Ancora lontano da una vera ripartenza il commercio. Bene Centocelle e Appio-Tuscololano dove le imprese hanno saputo riconvertirsi. Malissimo il centro

 

 

Con la fine del lockdown abbiamo voluto fare una “passeggiata esplorativa” in alcuni quartieri di Roma. Incredibile ma vero: le periferie sono ripartite molto meglio del penalizzato e abbandonato Centro Storico, che, anche per chi ci vive e lavora è tristezza pura

L’Appio-Tuscolano e Centocelle si ritrovano con più imprese (negozi in testa in attività del passato). Garbatella e Tor Bella, invece, scontano rispettivamente la debolezza della filiera che si muove intorno all’aeroporto di Ciampino e alle università.

Il Centro storico è quasi un deserto: complice l’assenza dei turisti, degli addetti di rappresentanza e dei romani che gravitano nella zona, c’è un dramma di serrande abbassate, che dà la misura della crisi del salotto della capitale. Qualche brand aspetta tempi migliori e la diminuzione della paura generale.

A Roma, nella Fase 2, sono ripartite in media due aziende su tre. Una percentuale, invece, che non raggiunge il 60% tra il Tridente e le zone limitrofe.

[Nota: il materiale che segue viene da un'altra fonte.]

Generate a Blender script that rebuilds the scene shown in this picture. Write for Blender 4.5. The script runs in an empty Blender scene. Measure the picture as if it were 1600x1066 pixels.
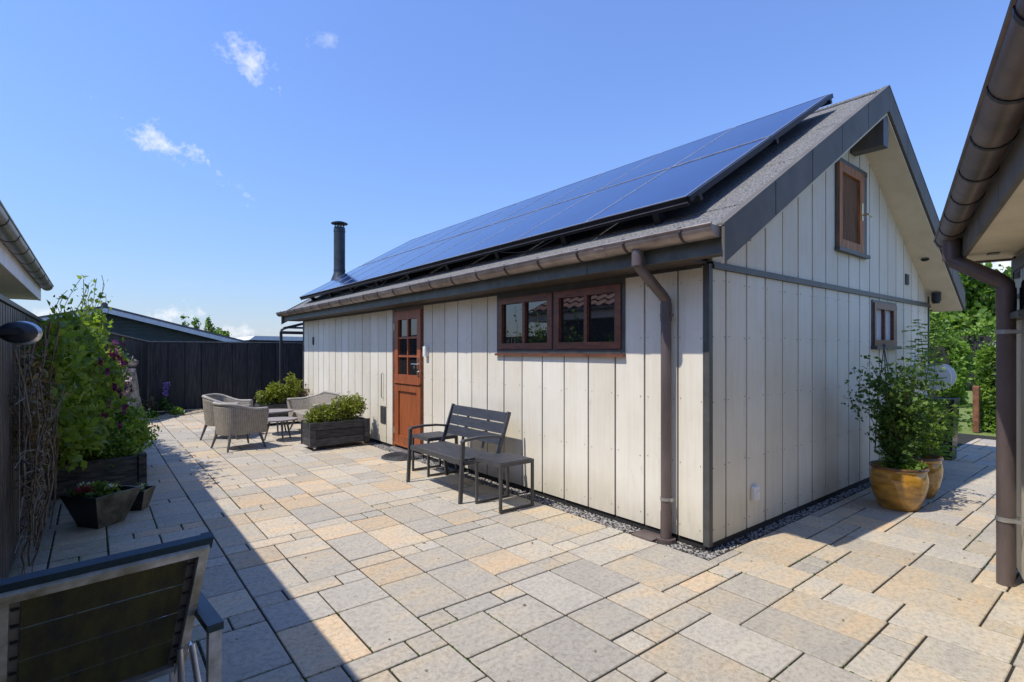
import bpy, math, random
import numpy as np
from mathutils import Vector, Matrix
R_ = math.radians
rng = np.random.default_rng(7); random.seed(7)
sc = bpy.context.scene
COL = sc.collection

# ------------------------------------------------------------------ camera, sky, sun, exposure
TH = math.atan(653 / 819.0)
cam_d = bpy.data.cameras.new('camera'); cam = bpy.data.objects.new('camera', cam_d); COL.objects.link(cam)
cam_d.sensor_width = 36; cam_d.lens = 36 * 819 / 1600; cam_d.shift_y = 15 / 1600.0
cam_d.clip_start = 0.02; cam_d.clip_end = 2000
CAM = Vector((-3.616, -2.169, 1.5))
cam.location = CAM; cam.rotation_euler = (R_(90), 0, -TH)
sc.camera = cam
FW = Vector((math.sin(TH), math.cos(TH), 0)); RT = Vector((math.cos(TH), -math.sin(TH), 0))
def pxdir(x, y): return (FW + RT * ((x - 800) / 819) + Vector((0, 0, (548 - y) / 819))).normalized()

SUNV = Vector((1.235, -0.225, -2.13)).normalized()      # travel direction of the sunlight
sun_el = math.asin(-SUNV.z); sun_rot = math.atan2(-SUNV.x, -SUNV.y)
sd = bpy.data.lights.new('sun', 'SUN'); so = bpy.data.objects.new('sun', sd); COL.objects.link(so)
sd.energy = 2.36; sd.angle = R_(0.5); sd.color = (1.0, 0.94, 0.85)
so.rotation_euler = SUNV.to_track_quat('-Z', 'Y').to_euler(); so.location = (-8, 3, 14)

world = bpy.data.worlds.new('World'); sc.world = world; world.use_nodes = True
wn = world.node_tree.nodes; wl = world.node_tree.links
for n in list(wn): wn.remove(n)
def N(nt, t, **kw):
    n = nt.nodes.new(t)
    for k, v in kw.items(): setattr(n, k, v)
    return n
def math_(nt, op, a, b=None, clamp=False):
    n = N(nt, 'ShaderNodeMath', operation=op, use_clamp=clamp)
    for i, v in enumerate((a, b)):
        if v is None: continue
        if isinstance(v, (int, float)): n.inputs[i].default_value = v
        else: nt.links.new(v, n.inputs[i])
    return n.outputs[0]
wt = world.node_tree
sky = N(wt, 'ShaderNodeTexSky', sky_type='NISHITA', sun_disc=False, sun_elevation=sun_el, sun_rotation=sun_rot)
sky.air_density = 2.0; sky.dust_density = 0.0; sky.ozone_density = 4.0
bg = N(wt, 'ShaderNodeBackground'); bg.inputs[1].default_value = 0.15
wo = N(wt, 'ShaderNodeOutputWorld')
tc = N(wt, 'ShaderNodeTexCoord')
nz = N(wt, 'ShaderNodeTexNoise'); nz.inputs['Scale'].default_value = 22; nz.inputs['Detail'].default_value = 9; nz.inputs['Roughness'].default_value = 0.68
wl.new(tc.outputs['Generated'], nz.inputs['Vector'])
nzb = N(wt, 'ShaderNodeTexNoise'); nzb.inputs['Scale'].default_value = 3.2; nzb.inputs['Detail'].default_value = 8; nzb.inputs['Roughness'].default_value = 0.6
mpw = N(wt, 'ShaderNodeMapping'); mpw.inputs['Scale'].default_value = (1, 1, 3.2); wl.new(tc.outputs['Generated'], mpw.inputs[0]); wl.new(mpw.outputs[0], nzb.inputs['Vector'])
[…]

A dare questo quadro è un report del Comune, riportato da ‘’Il Messaggero’’, che ha incrociato il numero delle imprese esistenti nella Fase preCovid (parliamo di negozi, botteghe artigiane, fabbriche, ditte di servizi), quelle i cui codici Ateco sono state sbloccate dagli ultimi Dpcm e quelle che davvero sono ripartite.

E, usando un’immagine del presidente della Camera di Commercio, Lorenzo Tagliavanti, il risultato è che «a Roma la periferia si è spostata nel Centro» (o viceversa ndr). Di fatto nella Capitale, su 285mila imprese prese in considerazione, sono attive oltre 210mila. Cioè due terzi del totale. Nella fase 1, erano soltanto una su quattro.

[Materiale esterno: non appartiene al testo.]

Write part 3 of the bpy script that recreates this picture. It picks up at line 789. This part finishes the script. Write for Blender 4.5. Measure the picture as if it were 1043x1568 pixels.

Riguardo ai settori, sembrano lontani da una vera ripartenza il commercio (soprattutto al dettaglio) che vede almeno il 40% imprese ancora chiuse, il comparto che somma alberghi e ristorazione con tutta la loro filiera (soltanto il 16% è attivo) e le realtà dell’agricoltura o quelle legate all’attività sportiva, lo spettacolo e cultura. Queste ultime, le sole nella lista, a non poter riprendere ancora, come prevedono le regole del governo.

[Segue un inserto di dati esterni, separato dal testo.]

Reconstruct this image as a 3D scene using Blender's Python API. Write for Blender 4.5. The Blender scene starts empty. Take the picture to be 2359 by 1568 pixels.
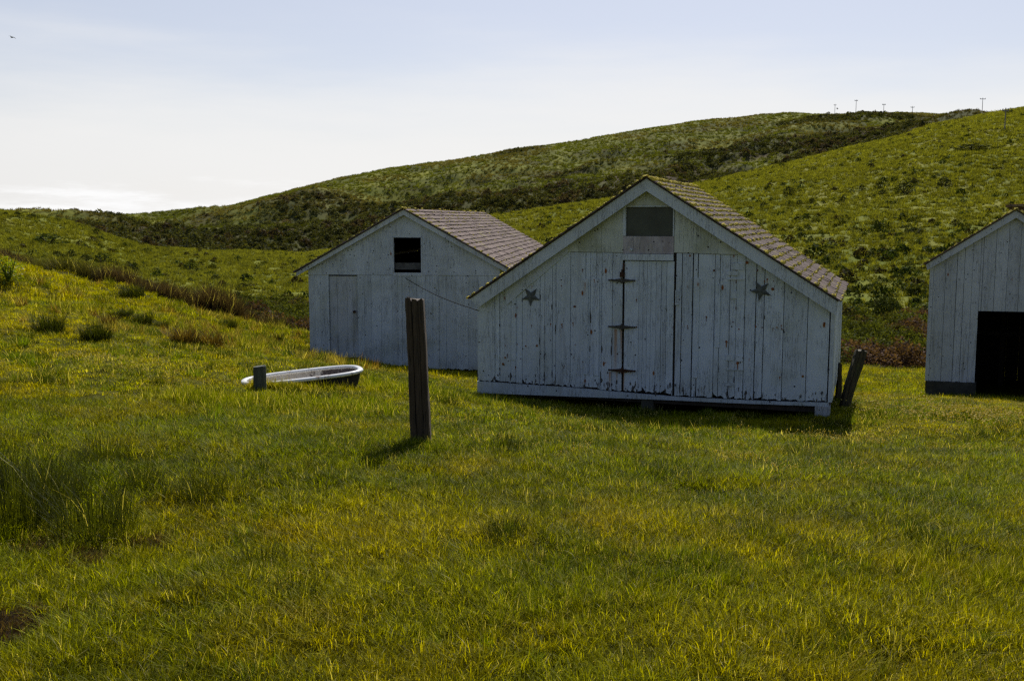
import bpy, math, random
import numpy as np
from mathutils import Vector, Matrix
random.seed(7); rng = np.random.default_rng(7)
scene = bpy.context.scene
COL = scene.collection
R = math.radians

# ------------------------------------------------------------------ camera, sky, sun, exposure
F, CX, CY = 2400.0, 1179.5, 784.0          # reference picture is read at 2359 x 1568
PITCH = math.atan(281.0/F)
EYE = 1.62
cam_d = bpy.data.cameras.new('camera'); cam = bpy.data.objects.new('camera', cam_d); COL.objects.link(cam)
cam.location = (0, 0, EYE); cam.rotation_euler = (math.pi/2 - PITCH, 0, 0)
cam_d.sensor_width = 36; cam_d.lens = 36*F/2359.0; cam_d.clip_end = 6000; cam_d.clip_start = 0.05
scene.camera = cam
SUN_AZ, SUN_EL = 11.8, 44.0                # degrees right of +Y, above horizon
sun_d = bpy.data.lights.new('sun', 'SUN'); sun = bpy.data.objects.new('sun', sun_d); COL.objects.link(sun)
sun_d.energy = 4.9; sun_d.angle = R(0.53); sun_d.color = (1.0, 0.95, 0.86)
sd = Vector((math.sin(R(SUN_AZ))*math.cos(R(SUN_EL)), math.cos(R(SUN_AZ))*math.cos(R(SUN_EL)), math.sin(R(SUN_EL))))
sun.rotation_euler = (-sd).to_track_quat('-Z', 'Y').to_euler()
w = bpy.data.worlds.new('World'); scene.world = w; w.use_nodes = True
nt = w.node_tree; nt.nodes.clear()
def N(t, kind, **k):
    n = t.nodes.new(kind)
    for a, b in k.items(): setattr(n, a, b)
    return n
out = N(nt, 'ShaderNodeOutputWorld'); bg = N(nt, 'ShaderNodeBackground'); bg.inputs[1].default_value = 0.074
sky = N(nt, 'ShaderNodeTexSky'); sky.sky_type = 'NISHITA'; sky.sun_disc = False
sky.sun_elevation = R(SUN_EL); sky.sun_rotation = R(SUN_AZ); sky.altitude = 50; sky.air_density = 1.0; sky.dust_density = 0.6; sky.ozone_density = 1.6
tc = N(nt, 'ShaderNodeTexCoord'); sep = N(nt, 'ShaderNodeSeparateXYZ'); nt.links.new(tc.outputs['Generated'], sep.inputs[0])
mp = N(nt, 'ShaderNodeMapping'); mp.inputs['Scale'].default_value = (1.3, 1.3, 9.0); nt.links.new(tc.outputs['Generated'], mp.inputs[0])
nz = N(nt, 'ShaderNodeTexNoise'); nz.inputs['Scale'].default_value = 2.2; nz.inputs['Detail'].default_value = 6; nz.inputs['Roughness'].default_value = 0.55; nt.links.new(mp.outputs[0], nz.inputs[0])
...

Si sta così ampliando il divario tra le due parti della città.

Nel I Municipio il livello di attività del commercio è del 53,4%, 6mila realtà riaperte contro le quasi 11.500. Nel vicino II municipio, in un’area molto residenziale come quella tra Salario e Trieste, la percentuale sale al 67,3. Secondo l’economista Rosario Cerra, presidente del Centro Economia Digitale, «il Centro paga la sua funzione di rappresentanza, dove non c’è più produzione, compresa quella immateriale, e ristoranti, alberghi e boutique sono di alta gamma.

Centocelle e Casalino, Tuscolano e Appio: queste zone della città si ritrovano in fase 2 con maggiore volume di business, perché molti piccoli imprenditori locali si sono “riconvertiti” verso le produzioni e i servizi che maggiormente il mercato chiede per affrontare la crisi generata dall’epidemia. Come le sartorie che realizzano mascherine e le imprese di pulizia che si sono aperte alle sanificazioni, i laboratori chimici che sintetizzano molecole per gli igienizzanti.

Lontano dal Centro storico, vanno invece male le cose con meno della metà degli esercizi ripartiti – tra la Garbatella e l’Ostiense, con le loro imprese di servizi legate alla logistica (come il non lontano aeroporto di Ciampino) o tra Tor Vergata e il versante del Policlinico.

Boom invece di nuove realtà tra Centocelle, l’Appio, ü Tuscolano e l’Eur: nell’ultimo anno sono sorte start up innovative e locali che hanno spostato bioritmi e direttrici della movida.

Nelle altre parti della periferia, invece, le ripartenze superano il 70 per cento. Sempre dallo studio si evince che la Fase 2 dovrebbe a riportare a lavoro – se le cose andranno come devono -1,80 per cento dei 900mila addetti.

Nota Stefano Di Niola, alla testa della Cna capitolina: «Intanto c’è un 30 per cento di dipendenti che non è ancora rientrato al proprio posto. Tra Roma e Lazio, poi, soltanto il 40 per cento ha già ottenuto la cassa integrazione in deroga. È a rischio la tenuta sociale».